The risk of spacecraft damage caused by space debris is increasing. The ground-based laser space-debris removal (GBLSDR) is an effective method for removing centimeter-scale space debris in the low-earth orbit region. However, the problem of high-power laser beam propagation through the atmosphere will be encountered by the GBLSDR. For the application of GBLSDR, the beam power is well above the critical power of the self-focusing effect in the atmosphere. Until now, several studies have been carried out to analyze the influence of the self-focusing effect in the atmosphere on the beam quality at the debris target. It is shown that the intensity at the debris target decreases because of the self-focusing effect in the atmosphere. It is found that uniform irradiation at the debris target may be achieved because of the phase modulation caused by the self-focusing effect in the inhomogeneous atmosphere. In addition, the influence of the beam spatial coherence and the beam order on the self-focusing effect in the inhomogeneous atmosphere is also studied. However, these studies are restricted to the steady-state self-focusing effect in the inhomogeneous atmosphere, and they fail to consider the quasi-steady-state self-focusing effect. It is known that a pulsed beam is more suitable for the application of GBLSDR than a continuous wave (CW) laser beam. When the response time of media to the field is much shorter than the pulse width, the self-focusing effect can be called the quasi-steady-state self-focusing effect. Therefore, it is important to study the influence of the quasi-steady-state self-focusing effect in the inhomogeneous atmosphere on the beam quality at the target surface for the application of GBLSDR.
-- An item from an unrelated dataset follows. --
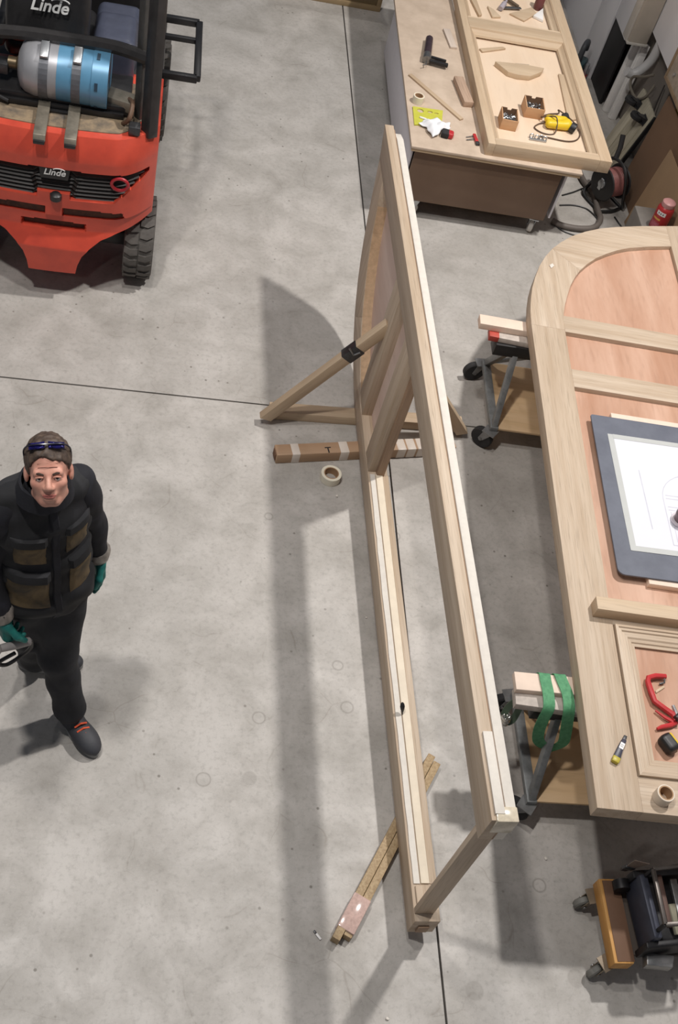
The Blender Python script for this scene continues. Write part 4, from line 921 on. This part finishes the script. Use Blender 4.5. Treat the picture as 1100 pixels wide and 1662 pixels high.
MB().box((0, 0, -.845), (.158, .138, .02)).build('end_cap', P('pale_lid', (214, 208, 198), .5), tk, .003)
pp = MB().tube(spline([(3.42, 7.62, .50), (3.47, 7.62, .49), (3.52, 7.62, .53), (3.565, 7.62, .62), (3.575, 7.62, .74), (3.575, 7.62, .80)], 6), .034, 14).build('waste_pipe', P('white_pipe', (206, 204, 202), .4, var=.05), None, smooth=True); tag(pp, 'white plastic pipe with a bent lower end on the wall', 'pipe')
lp = MB().tube(spline([(3.50, 7.34, .66), (3.46, 7.40, .60), (3.44, 7.52, .52), (3.44, 7.50, .46), (3.45, 7.35, .46), (3.46, 7.24, .54), (3.49, 7.24, .64)], 8), .010, 8).build('cable_loop', P('grey_cable', (120, 112, 100), .6), None, smooth=True); tag(lp, 'grey cable hanging in a loop below white pipe', 'cable')
lp2 = MB().tube(spline([(3.59, 7.3, .62), (3.57, 7.25, .50), (3.55, 7.18, .40), (3.52, 7.10, .42), (3.52, 6.98, .56)], 8), .006, 6).build('wall_cable', P('dark_cable', (60, 54, 50), .6), None, smooth=True); tag(lp2, 'thin dark cable hanging on the wall beside wheeled board', 'cable')
pb = MB().box((0, 0, 0), (.02, .42, .62)).build('notice_board', P('notice_face', (196, 184, 168), .7, vs=14, c2=(160, 146, 130)), None, .002); pb.location = (3.46, 6.86, 1.12); pb.rotation_euler = (0, 0, 0); tag(pb, 'wood-framed board with papers on the wall at right edge', 'notice board')
for c, d in (((0, .2, 0), (.03, .03, .64)), ((0, -.2, 0), (.03, .03, .64)), ((0, 0, .305), (.03, .37, .03)), ((0, 0, -.305), (.03, .37, .03))): MB().box(c, d).build('frame_strip', WOOD('frame_wood', (176, 152, 122), (150, 126, 100), 2), pb, .003)
MB().box((-.011, .02, .12), (.002, .26, .24)).build('paper_sheet', P('printed_paper', (206, 200, 214), .6, vs=60, c2=(150, 140, 160)), pb)
for y, z in ((.1, -.12), (-.02, -.16), (.08, -.22)): MB().lathe([(.012, 0), (.012, .012), (.005, .014)], 12, Matrix.Translation((-.011, y, z)) @ Matrix.Rotation(R(-90), 4, 'Y')).build('steel_knob', M_ZINC, pb, smooth=True)
yb = MB().lathe([(.05, 0), (.056, .01), (.056, .12), (.045, .14), (.02, .15)], 20).build('yellow_tub', P('ochre_plastic', (204, 172, 84), .5), None, smooth=True); yb.location = U(1103, 190, .66); tag(yb, 'ochre yellow plastic tub at the right edge below notice board', 'tub')
# wheeled board leaning
B2 = Vector((3.35, 7.02, .0)); T2 = Vector((3.47, 7.05, .52)); T1 = Vector((3.47, 7.38, .525)); zx = (T2 - B2); yv = (T1 - T2).normalized(); zv = (zx - yv * zx.dot(yv)).normalized(); xv = yv.cross(zv)
dl = empty('wheeled_board'); dl.matrix_world = Matrix.Translation(B2 + Vector((0, 0, .012))) @ Matrix((xv, yv, zv)).transposed().to_4x4(); tag(dl, 'worn wooden dolly board with castors leaning upright by the reel', 'dolly')
MB().box((.012, .17, .27), (.024, .34, .54)).build('deck_board', WOOD('weathered_board', (196, 188, 168), (168, 160, 140), 2, fine=12), dl, .003)
for y in (.075, .17, .255): MB().box((-.002, y, .24), (.006, .07, .44)).build('plank', WOOD('weathered_board', (196, 188, 168), (168, 160, 140), 2, fine=12), dl, .001)
for y, z in ((.06, .46), (.25, .46)):
    k = MB(); 
    for s in (-1, 1): k.prism([(-.01, -.03), (-.01, .03), (-.07, .012), (-.07, -.012)], s * .022 - .002, s * .022 + .002, lambda a, b, c: (a, y + b, z + c))
    k.box((-.006, y, z), (.006, .07, .06)); k = k.build('castor', M_DSTEEL, dl)
    MB().lathe([(.012, -.017), (.04, -.017), (.046, -.010), (.046, .010), (.04, .017), (.012, .017)], 24, Matrix.Translation((-.068, y + .012, z)), close=True).build('wheel', M_RUB, k, smooth=True)
MB().box((.02, -.008, .27), (.03, .016, .54)).build('rubber_edge', M_BLACK, dl, .004)
# cable reel
rl = empty('cable_reel', (3.24, 6.70, 0.001), R(25)); tag(rl, 'black cable reel wound with reddish cable on the floor', 'cable reel')
ax = Matrix.Translation((0, 0, .17)) @ Matrix.Rotation(R(-90), 4, 'Y')
for s in (-.075, .075): MB().lathe([(.03, s - .006), (.115, s - .006), (.122, s), (.115, s + .006), (.03, s + .006)], 32, ax, close=True).build('flange', M_BLACK, rl, smooth=True)
for k in range(11):
    s = -.062 + .0125 * k; MB().lathe([(.095 + .006 * math.cos(a), s + .006 * math.sin(a)) for a in [2 * PI * q / 8 for q in range(8)]], 28, ax, close=True).build('cable_turn', P('red_brown_cable', (146, 92, 88), .5, var=.25, vs=50), rl, smooth=True)
MB().lathe([(.09, -.066), (.09, .066)], 28, ax).build('drum', M_BLACK, rl, smooth=True)
MB().lathe([(.006, .08), (.03, .08), (.03, .092), (.006, .094)], 18, ax).build('hub', M_ZINC, rl, smooth=True); MB().box((-.092, 0, .17), (.012, .03, .085)).build('socket_plate', M_ZINC, rl, .004)
MB().tube(spline([(-.10, -.10, .012), (-.10, .10, .012), (-.03, .13, .10), (0, .12, .26), (.0, .05, .33), (0, -.05, .33), (0, -.12, .26), (.05, -.13, .10), (.10, -.10, .012), (.10, .10, .012)], 6), .012, 8).build('stand_frame', M_BLACK, rl, smooth=True)
MB().tube([(0, .05, .33), (.03, .08, .40), (.05, .12, .47)], .018, 8).build('carry_handle', M_BLACK, rl, smooth=True)
MB().tube(spline([(-.1, -.1, .012), (0, -.12, .012), (.1, -.1, .012)], 4), .012, 8).build('stand_foot', M_BLACK, rl, smooth=True)
# cardboard sheets leaning on the wall
def sheet(a, b, top, h, th, mat, label):
    a, b = Vector(a), Vector(b); y = (b - a).normalized(); up_ = (Vector(top) - a); up_ = (up_ - y * up_.dot(y)).normalized(); x = y.cross(up_)
    o = MB().box((0, (b - a).length / 2, h / 2), (th, (b - a).length, h)).build('cardboard_sheet', mat, None, .002); o.matrix_world = Matrix.Translation(a + Vector((0, 0, .004))) @ Matrix((x, y, up_)).transposed().to_4x4(); tag(o, label, 'cardboard', 'cardboard sheets leaning by the reel'); return o
sheet((3.37, 5.6, 0), (3.37, 6.50, 0), (3.44, 6.5, .62), .62, .008, P('light_cardboard', (168, 138, 106), .8, vs=4), 'pale brown cardboard sheet in front, leaning nearest the lying leaf')
sheet((3.43, 5.7, 0), (3.43, 6.95, 0), (3.475, 6.9, .62), .74, .008, P('brown_cardboard', (132, 102, 78), .8, vs=4), 'darker brown cardboard sheet behind the pale one')
# grey crate and red can
gc = MB().box((0, 0, 0), (.15, .24, .40)).build('grey_crate', P('grey_plastic', (124, 118, 112), .5), None, .01); gc.location = (3.27, 6.02, .201); tag(gc, 'grey plastic crate behind the arched end of lying leaf', 'crate')
rc = empty('red_can', (3.30, 5.93, .402), R(-10)); tag(rc, 'red canister with a white label and yellow stripe behind lying leaf', 'canister')
CR = .055
MB().lathe([(CR - .003, 0), (CR, .004), (CR, .15), (CR - .006, .165), (CR - .016, .175)], 28).build('can_body', P('can_red', (176, 48, 50), .35, var=.12), rc, smooth=True)
MB().lathe([(CR - .014, .168), (CR - .010, .178), (CR - .012, .20), (CR - .022, .208), (.012, .210)], 24).build('can_cap', P('can_cap', (206, 150, 146), .4), rc, smooth=True)
def band(name, a0, a1, z0, z1, dr, mat):
    V = [((CR + q) * math.cos(a0 + (a1 - a0) * i / 12), (CR + q) * math.sin(a0 + (a1 - a0) * i / 12), z) if False else ((CR + q) * math.cos(a0 + (a1 - a0) * i / 12), (CR + q) * math.sin(a0 + (a1 - a0) * i / 12), z) for i in range(13) for q, z in ((.0002, z0), (dr, z0), (dr, z1), (.0002, z1))]
    MB().add(V, [(i * 4 + k, i * 4 + (k + 1) % 4, i * 4 + 4 + (k + 1) % 4, i * 4 + 4 + k) for i in range(12) for k in range(4)] + [(3, 2, 1, 0), (48, 49, 50, 51)]).build(name, mat, rc)
band('white_label', R(205), R(270), .118, .145, .0010, M_WHITE)
for k in (0, 1, 2): band('label_mark', R(218 + 16 * k), R(224 + 16 * k), .126, .137, .0016, P('label_dark', (70, 30, 34), .5))
band('yellow_stripe', R(195), R(250), .082, .094, .0012, P('can_yellow', (220, 168, 84), .4))
band('pink_print', R(190), R(255), .02, .065, .0010, P('can_pink', (190, 108, 122), .5, vs=60, c2=(150, 60, 70)))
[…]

In general, under the standard paraxial approximation, the propagation of a high-power laser beam propagating from the ground through the atmosphere to space orbits can be described by the nonlinear Schr?dinger equation. In addition, the B integral is an important characteristic parameter to quantitatively describe the beam quality degradation due to the self-focusing effect. Based on the B integral of a high-power laser beam propagating vertically from the ground through the atmosphere to the debris target, the beam propagation model can be simplified as two stages, i.e., nonlinear propagation in the homogeneous atmosphere and linear propagation in a vacuum. According to the simplified beam propagation model, the influence of the quasi-steady-state self-focusing effect of a partially coherent light pulse (PCLP) propagating in the inhomogeneous atmosphere on the beam quality at the target surface is studied analytically.

In this study, the analytical expressions [Eq. (9), Eq. (10), and Eq. (12)] for the beam width, curvature radius, and actual focal length of a PCLP propagating from the ground through the atmosphere to the space orbit are derived, respectively. It is shown that the focal shift will take place because of the quasi-steady-state self-focusing effect, which results in an increase in the spot size on the debris target (Fig. 1). In order to suppress the quasi-steady-state self-focusing effect, the quasi-steady-state and steady-state modification methods are proposed. Furthermore, the analytical expression [Eq. (13)] for the modified focal length of the quasi-steady-state and steady-state modification methods is derived, and the applicable condition of the modified focal length is given [Eq. (15)]. It is shown that the spot size on the space-debris target decreases under the quasi-steady-state and steady-state modification methods, and smaller spot size on the space-debris target can be achieved by the quasi-steady-state modification method (Fig. 5).

In order to reduce the spot size and increase the laser intensity on the space-debris target (i.e., improve the beam quality on the target), the influence of the quasi-steady-state self-focusing effect of a PCLP propagating in the inhomogeneous atmosphere on the beam quality at the target surface is studied analytically in this study. The analytical expressions for the beam width, curvature radius, and actual focal length of a PCLP propagating from the ground through the atmosphere to the space orbit are derived, respectively. The focal shift takes place because of the quasi-steady-state self-focusing effect, which results in an increase in the spot size on the debris target. The quasi-steady-state and steady-state modification methods are proposed to suppress the quasi-steady-state self-focusing effect. It is found that a smaller spot size on the space-debris target can be achieved by the quasi-steady-state modification method. However, in practice, the steady-state modification method is easier to be performed than the quasi-steady-state modification method.